┌────────

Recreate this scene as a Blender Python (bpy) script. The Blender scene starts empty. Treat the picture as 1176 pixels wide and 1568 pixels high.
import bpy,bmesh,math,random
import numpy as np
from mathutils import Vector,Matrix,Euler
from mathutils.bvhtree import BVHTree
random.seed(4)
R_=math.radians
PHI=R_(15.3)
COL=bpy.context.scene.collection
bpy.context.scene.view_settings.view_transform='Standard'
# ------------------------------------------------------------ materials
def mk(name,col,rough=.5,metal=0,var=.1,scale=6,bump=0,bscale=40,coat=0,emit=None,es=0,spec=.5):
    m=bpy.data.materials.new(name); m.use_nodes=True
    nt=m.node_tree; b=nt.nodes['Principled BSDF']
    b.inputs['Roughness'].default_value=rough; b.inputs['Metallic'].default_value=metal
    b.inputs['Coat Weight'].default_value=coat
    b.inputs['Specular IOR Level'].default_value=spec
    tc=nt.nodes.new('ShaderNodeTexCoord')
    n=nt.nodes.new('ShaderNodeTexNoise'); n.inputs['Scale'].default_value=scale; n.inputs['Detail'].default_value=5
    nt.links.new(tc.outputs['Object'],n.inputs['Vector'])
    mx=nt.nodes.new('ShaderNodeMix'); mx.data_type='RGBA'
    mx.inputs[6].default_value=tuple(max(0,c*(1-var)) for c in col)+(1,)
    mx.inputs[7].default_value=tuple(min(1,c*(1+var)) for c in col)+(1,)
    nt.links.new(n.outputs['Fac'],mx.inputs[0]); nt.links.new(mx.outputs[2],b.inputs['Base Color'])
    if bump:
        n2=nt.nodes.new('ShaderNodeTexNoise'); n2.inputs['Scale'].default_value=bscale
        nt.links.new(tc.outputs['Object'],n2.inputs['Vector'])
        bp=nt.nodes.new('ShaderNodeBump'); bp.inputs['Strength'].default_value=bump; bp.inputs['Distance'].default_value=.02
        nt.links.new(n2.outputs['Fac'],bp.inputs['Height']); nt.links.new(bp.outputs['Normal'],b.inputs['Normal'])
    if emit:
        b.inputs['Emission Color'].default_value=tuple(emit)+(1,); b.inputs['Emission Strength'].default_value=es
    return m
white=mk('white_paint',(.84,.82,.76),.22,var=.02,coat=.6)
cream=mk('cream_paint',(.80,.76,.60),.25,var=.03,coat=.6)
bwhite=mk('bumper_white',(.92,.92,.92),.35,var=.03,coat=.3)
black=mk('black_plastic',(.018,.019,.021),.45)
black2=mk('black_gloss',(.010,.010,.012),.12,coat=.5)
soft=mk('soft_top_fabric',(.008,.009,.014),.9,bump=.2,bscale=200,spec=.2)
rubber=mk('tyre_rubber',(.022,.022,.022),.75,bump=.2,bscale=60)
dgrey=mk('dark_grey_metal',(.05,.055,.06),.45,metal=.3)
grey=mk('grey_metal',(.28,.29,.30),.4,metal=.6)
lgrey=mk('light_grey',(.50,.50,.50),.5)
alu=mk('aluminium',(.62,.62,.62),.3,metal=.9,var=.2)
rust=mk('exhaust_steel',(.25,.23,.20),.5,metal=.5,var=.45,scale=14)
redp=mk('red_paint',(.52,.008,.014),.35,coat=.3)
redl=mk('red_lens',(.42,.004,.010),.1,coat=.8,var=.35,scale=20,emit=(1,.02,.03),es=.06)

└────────

● SET PROBLEM: Write the material out exactly, with nothing left out.

● EXERCISE ANSWER:
Recreate this scene as a Blender Python (bpy) script. The Blender scene starts empty. Treat the picture as 1176 pixels wide and 1568 pixels high.
import bpy,bmesh,math,random
import numpy as np
from mathutils import Vector,Matrix,Euler
from mathutils.bvhtree import BVHTree
random.seed(4)
R_=math.radians
PHI=R_(15.3)
COL=bpy.context.scene.collection
bpy.context.scene.view_settings.view_transform='Standard'
# ------------------------------------------------------------ materials
def mk(name,col,rough=.5,metal=0,var=.1,scale=6,bump=0,bscale=40,coat=0,emit=None,es=0,spec=.5):
    m=bpy.data.materials.new(name); m.use_nodes=True
    nt=m.node_tree; b=nt.nodes['Principled BSDF']
    b.inputs['Roughness'].default_value=rough; b.inputs['Metallic'].default_value=metal
    b.inputs['Coat Weight'].default_value=coat
    b.inputs['Specular IOR Level'].default_value=spec
    tc=nt.nodes.new('ShaderNodeTexCoord')
    n=nt.nodes.new('ShaderNodeTexNoise'); n.inputs['Scale'].default_value=scale; n.inputs['Detail'].default_value=5
    nt.links.new(tc.outputs['Object'],n.inputs['Vector'])
    mx=nt.nodes.new('ShaderNodeMix'); mx.data_type='RGBA'
    mx.inputs[6].default_value=tuple(max(0,c*(1-var)) for c in col)+(1,)
    mx.inputs[7].default_value=tuple(min(1,c*(1+var)) for c in col)+(1,)
    nt.links.new(n.outputs['Fac'],mx.inputs[0]); nt.links.new(mx.outputs[2],b.inputs['Base Color'])
    if bump:
        n2=nt.nodes.new('ShaderNodeTexNoise'); n2.inputs['Scale'].default_value=bscale
        nt.links.new(tc.outputs['Object'],n2.inputs['Vector'])
        bp=nt.nodes.new('ShaderNodeBump'); bp.inputs['Strength'].default_value=bump; bp.inputs['Distance'].default_value=.02
        nt.links.new(n2.outputs['Fac'],bp.inputs['Height']); nt.links.new(bp.outputs['Normal'],b.inputs['Normal'])
    if emit:
        b.inputs['Emission Color'].default_value=tuple(emit)+(1,); b.inputs['Emission Strength'].default_value=es
    return m
white=mk('white_paint',(.84,.82,.76),.22,var=.02,coat=.6)
cream=mk('cream_paint',(.80,.76,.60),.25,var=.03,coat=.6)
bwhite=mk('bumper_white',(.92,.92,.92),.35,var=.03,coat=.3)
black=mk('black_plastic',(.018,.019,.021),.45)
black2=mk('black_gloss',(.010,.010,.012),.12,coat=.5)
soft=mk('soft_top_fabric',(.008,.009,.014),.9,bump=.2,bscale=200,spec=.2)
rubber=mk('tyre_rubber',(.022,.022,.022),.75,bump=.2,bscale=60)
dgrey=mk('dark_grey_metal',(.05,.055,.06),.45,metal=.3)
grey=mk('grey_metal',(.28,.29,.30),.4,metal=.6)
lgrey=mk('light_grey',(.50,.50,.50),.5)
alu=mk('aluminium',(.62,.62,.62),.3,metal=.9,var=.2)
rust=mk('exhaust_steel',(.25,.23,.20),.5,metal=.5,var=.45,scale=14)
redp=mk('red_paint',(.52,.008,.014),.35,coat=.3)
redl=mk('red_lens',(.42,.004,.010),.1,coat=.8,var=.35,scale=20,emit=(1,.02,.03),es=.06)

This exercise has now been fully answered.